Deixar que a recessão ocorra agora ou empurrar para mais tarde?  O sistema político geralmente tenta empurrar a dor para o futuro.  Porém a melhor a escolha seria deixar que tudo ocorresse o mais cedo possível (pois quanto mais se adiar, maior será a dor no futuro, uma vez que os desarranjos serão ainda maiores).  Isso faria com que a economia retornasse a uma base sólida, na qual o crescimento é financiado pela poupança – o que permitiria um futuro melhor.  Mas se uma intervenção pode empurrar o processo de ajuste para um futuro distante, então por que não ter uma série de pacotes de socorro e adiar eternamente o dia do julgamento final?  Isso não pode ser feito: haverá um momento em que não mais haverá escolhas – e no qual teremos de enfrentar algumas consequências.  Ou a economia será progressivamente socializada, o que equivale a uma permanente depressão, ou algo ainda mais dramático irá ocorrer: hiperinflação, uma crise monetária, ou uma falha sistêmica tão grande que não haverá recursos suficientes a serem confiscados do contribuinte para ocultá-la.

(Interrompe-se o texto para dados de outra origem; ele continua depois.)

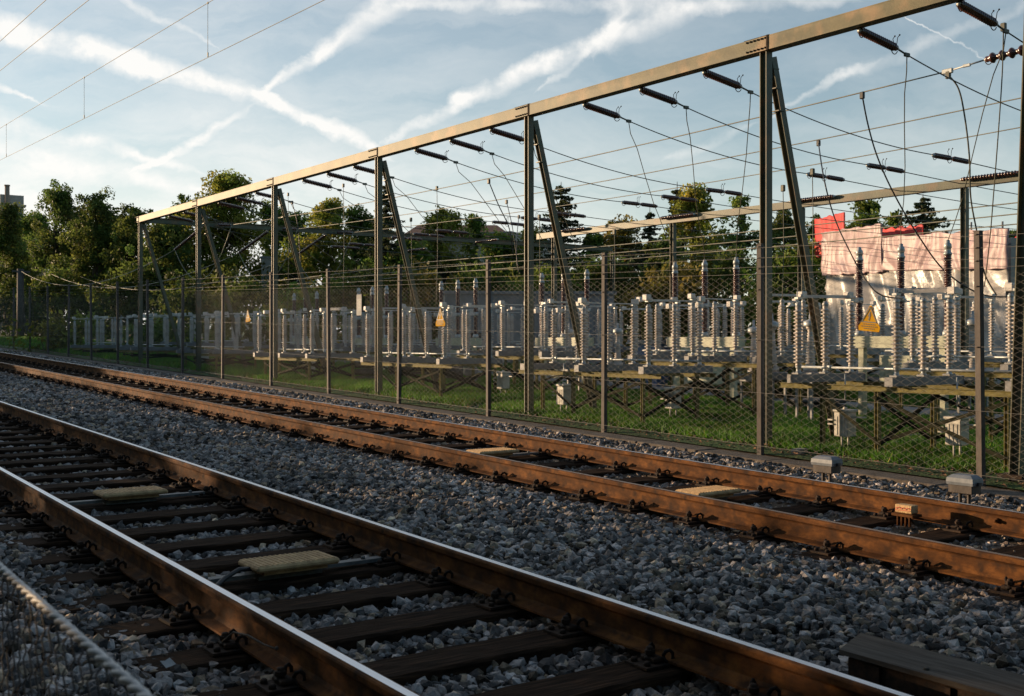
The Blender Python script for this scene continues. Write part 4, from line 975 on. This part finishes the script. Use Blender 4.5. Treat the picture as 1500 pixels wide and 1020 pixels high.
# ---------------------------------------------------------------- trees
def leaves(cents, rads, n_each, size, rng, flat=1.0, up=0.0, var=.45):
    C_ = np.repeat(cents, n_each, 0); R_ = np.repeat(rads, n_each); n = len(C_)
    d = rng.normal(size=(n, 3)); d /= np.linalg.norm(d, axis=1)[:, None]; rr = rng.random(n)**.45
    P = C_+d*(rr*R_)[:, None]*np.array([1, 1, flat])
    a = rng.normal(size=(n, 3)); a /= np.linalg.norm(a, axis=1)[:, None]; b = np.cross(a, rng.normal(size=(n, 3))); b /= np.linalg.norm(b, axis=1)[:, None]
    s = size*rng.uniform(.55, 1.35, n)[:, None]
    V = np.stack([P-a*s, P+b*s*.55, P+a*s, P-b*s*.55], 1).reshape(-1, 3)
    cl = np.repeat(rng.uniform(1-var, 1+var, len(cents)), n_each)*rng.uniform(.7, 1.3, n)
    hue = np.repeat(rng.uniform(.85, 1.3, len(cents)), n_each)
    return V, np.repeat(np.stack([cl*hue, cl, cl*.9], 1), 4, 0)
def tree(px, ytop, hw, Z, kind, lab, seed, name='deciduous_tree', at=None, dens=1.0, height=None, size=None, base=.06, group='trees behind the substation'):
    rng = np.random.default_rng(seed); r = random.Random(seed)
    if at is None:
        p = W(px, 500, Z); zg = gz(p.y, -.1); H = zz(ytop, Z)-zg; R = hw*Z/F; x, y = p.x, p.y
    else: (x, y), H, R = at, height, hw; zg = gz(y, -.1)
    t = thing(name, lab, 'tree', (x, y, zg), group=group)
    mb = MB(); leafs = []; lm = kind
    if name == 'conifer':
        mb.tube([(0, 0, 0), (.05*r.random(), .05, H*.5), (0, 0, H*.99)], [.018*H+.05, .012*H, .012], 8); part('trunk', mb, 'bark', t)
        mb = MB(); cs = []; rs = []; nw = int(16+H*2.0)
        for i in range(nw):
            f = .10+.88*(i/nw)**.95; z = H*f; L = R*(1-f)**.85*r.uniform(.6, 1.3)+.10; k = r.randint(6, 8); ph = r.random()*6
            for j in range(k):
                a = ph+2*PI*j/k+r.uniform(-.5, .5); z = H*f+r.uniform(-.6, .6)*H/nw; LL = L*r.uniform(.7, 1.15); dr = -.30-.2*r.random(); tip = .30
                q = [Vector((math.cos(a)*LL*u, math.sin(a)*LL*u, z+LL*(dr*u+tip*u*u))) for u in (0, .35, .7, 1)]
                mb.tube(q, [.02+.008*LL, .02, .012, .005], 4)
                m_ = max(3, int(LL/.16))
                for u in range(m_+1):
                    w_ = (u+.4)/(m_+.6); c_ = q[0].lerp(q[3], w_); c_.z = z+LL*(dr*w_+tip*w_*w_)-.04; cs.append(c_); rs.append(.07+.07*LL*(1-w_*.6))
        part('limb', mb, 'bark', t)
        cs = np.array(cs); rs = np.array(rs); V, T = leaves(cs, rs, max(5, int(10*dens)), (size or .07), rng, flat=.6)
    else:
        th = .018*H+.05; mb.tube([(0, 0, -.2), (.1*r.uniform(-1, 1), .1, H*.3), (.25*r.uniform(-1, 1), .2*r.uniform(-1, 1), H*.62), (0, 0, H*.9)], [th*1.3, th, th*.6, .02], 9)
        part('trunk', mb, 'bark', t); mb = MB(); cs = []; rs = []
        nb = int(24*dens+10); R *= 1.2
        lob = [(r.uniform(0, 2*PI), r.uniform(.15, .97), r.uniform(.6, 1.2)) for _ in range(nb)]
        for a, f, q_ in lob:
            zz_ = H*(base+(1-base)*f); prof = math.sin(PI*min(1, (.18+f*.80)))**.55*(1.0 if f < .6 else 1.02-.55*(f-.6)/.4)
            Lr = R*prof*q_*r.uniform(.35, 1.0); s0 = Vector((0, 0, max(H*.15, zz_-Lr*.8))); e = Vector((math.cos(a)*Lr, math.sin(a)*Lr, min(zz_, H*.97)))
            mid = s0.lerp(e, .5)+Vector((0, 0, .08*Lr)); mb.tube([s0, mid, e], [th*.32, th*.2, .012], 5)
            for _ in range(r.randint(4, 7)):
                c_ = s0.lerp(e, r.uniform(.55, 1.12))+Vector((r.gauss(0, .16*R), r.gauss(0, .16*R), r.gauss(0, .10*R)))
                c_.z = min(c_.z, H-.1); cs.append(c_); rs.append(R*r.uniform(.14, .30)); mb.tube([mid, e.lerp(c_, .8)], [th*.12, .006], 4)
        for _ in range(5):
            cs.append(Vector((r.gauss(0, .12*R), r.gauss(0, .12*R), H*r.uniform(.86, .985)))); rs.append(R*r.uniform(.08, .16))
        part('limb', mb, 'bark', t)
        cs = np.array(cs); rs = np.array(rs); sz = size or .085; ne = int(max(30, min(230, 2.6*dens*(rs.mean()**2)/(sz**2)*1.5)))
        V, T = leaves(cs, rs, ne, sz, rng)
    link('crown', numpy_mesh('crown', V, np.arange(len(V)).reshape(-1, 4), lm, T), t)
    return t
TL = [
 (12, 300, 42, 75, 'leaf_dark', 'dark broad tree at the extreme left below the chimney', {}),
 (85, 266, 42, 66, 'leaf_dark', 'tallest dark tree on the left with a pointed top', {}),
 (140, 281, 42, 64, 'leaf_dark', 'dark tree right of the tallest one on the left, flat-topped', {}),
 (196, 303, 36, 62, 'leaf_dark', 'smaller dark tree just left of the gantry corner', {}),
 (48, 318, 40, 80, 'leaf_mid', 'low tree filling the gap below the mill building', {}),
 (330, 261, 66, 60, 'leaf_light', 'large yellow-green tree behind the left end of the gantry beam', {}),
 (265, 285, 32, 66, 'leaf_mid', 'slim green tree left of the large yellow-green tree', {}),
 (240, 330, 50, 58, 'leaf_dark', 'low dark tree below the left end of the gantry beam', {}),
 (398, 300, 36, 64, 'leaf_mid', 'green tree behind the fourth gantry column', {}),
 (478, 291, 46, 54, 'leaf_light', 'sunlit light green tree between the third and fourth gantry columns', {}),
 (520, 305, 36, 57, 'leaf_mid', 'green tree just left of the third gantry column', {}),
 (650, 306, 42, 55, 'leaf_light', 'light green round tree left of the distant tiled roof peak', {}),
 (696, 312, 28, 56, 'leaf_mid', 'light green narrow tree at the right end of the tiled roof', {}),
 (740, 345, 46, 52, 'leaf_mid', 'low green tree behind the middle gantry column', {}),
 (905, 325, 52, 54, 'leaf_autumn', 'autumn-tinged thin tree between the two tall conifers', {'dens': .8}),
 (1015, 275, 48, 46, 'leaf_light', 'bright yellow-green tree left of the nearest gantry column', {}),
 (1085, 286, 30, 50, 'leaf_mid', 'darker tree just left of the nearest gantry column', {}),
 (1150, 310, 40, 46, 'leaf_dark', 'dark tree between the nearest gantry column and its raking leg', {}),
 (1268, 289, 40, 46, 'leaf_mid', 'green tree above the plastic-wrapped building', {}),
 (1478, 338, 22, 60, 'leaf_mid', 'small tree top at the right edge beside the mast', {}),
 (600, 352, 50, 50, 'leaf_mid', 'low green tree right of the third gantry column', {}),
 (548, 322, 44, 58, 'leaf_light', 'light green tree directly behind the third gantry column', {}),
 (430, 318, 40, 60, 'leaf_mid', 'green tree right of the fourth gantry column, lower than its neighbour', {}),
 (780, 338, 40, 54, 'leaf_light', 'light green low tree left of the tall dark conifer', {}),
 (868, 340, 40, 50, 'leaf_mid', 'rounded green tree right of the tall dark conifer', {}),
 (1195, 318, 36, 48, 'leaf_mid', 'green tree left of the red netting', {}),
 (1310, 312, 34, 50, 'leaf_mid', 'low green tree between the conifer and its green neighbour above the wrapped building', {}),
 (110, 305, 46, 70, 'leaf_mid', 'lower green tree between the two tallest dark trees at the left', {}),
 (165, 318, 44, 68, 'leaf_dark', 'lower dark tree left of the gantry corner', {}),
 (970, 345, 44, 42, 'leaf_dark', 'low dark tree below the small conifer right of centre', {}),
]
for i, (px, yt, hw, Z, k, lab, kw) in enumerate(TL): tree(px, yt, hw, Z, k, lab, 100+i, **kw)
CL = [(822, 264, 92, 50, 'tall dark conifer beside the raking leg in the middle', {}), (566, 264, 66, 50, 'slim conifer behind the third gantry column', {}), (1352, 282, 120, 40, 'wide-branched conifer above the right part of the wrapped building', {}),
      (952, 302, 42, 52, 'small pointed conifer right of the autumn-tinged tree', {}), (992, 264, 60, 48, 'pointed conifer inside the bright yellow-green tree', {})]
for i, (px, yt, hw, Z, lab, kw) in enumerate(CL): tree(px, yt, hw, Z, 'needle', lab, 300+i, name='conifer', **kw)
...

Seria possível escolher cuidadosamente dentre os vários tipos de intervenção, e implementar somente aquelas que vão impedir alguma crise sistêmica do tipo efeito dominó, ao mesmo tempo em que se permite que outras empresas quebrem?  Não estou certo de que alguém tenha como distinguir qual é qual.  Entretanto, um fato que permite que a consequência das quebras seja mais moderada é que o “colapso” de entidades financeiras não significa que elas vão deixar de existir; se houver um genuíno primado da lei, as empresas falidas irão apenas transferir seus bons ativos para os portadores de seus títulos.  Os bons setores dessas empresas ainda têm seus empregados, sua marca, seus ativos físicos e todas as partes boas de seus balancetes (das quais vale a pena ser o proprietário).  Como Ben Stein disse a Peter Schiff naquele vídeo antológico, a Merrill Lynch (hoje incorporada pelo Bank of America) é uma “empresa maravilhosamente bem gerida”.  E ele estava certo no que se referia ao setor varejista dessa empresa – foi a entrada dela no mercado de hipotecas com uma alavancagem excessiva que a levou à lona.

Já as outras variáveis que meu missivista menciona – fundos mútuos, títulos comerciais, debêntures -, todas elas representam algo real.  Basta seguir o rastro de seus papeis, que os portadores chegarão aos reais ativos que os representam.  Esses valores mobiliários de modo algum iriam desaparecer; eles seriam apenas re-precificados e adquiridos por novos empreendedores.  O essencial para o funcionamento desse processo seria a eficiência do procedimento de falência em transferir ativos e solucionar reivindicações.

Tudo isso obedecido, não há motivos para uma recessão ser duradoura e dolorosa.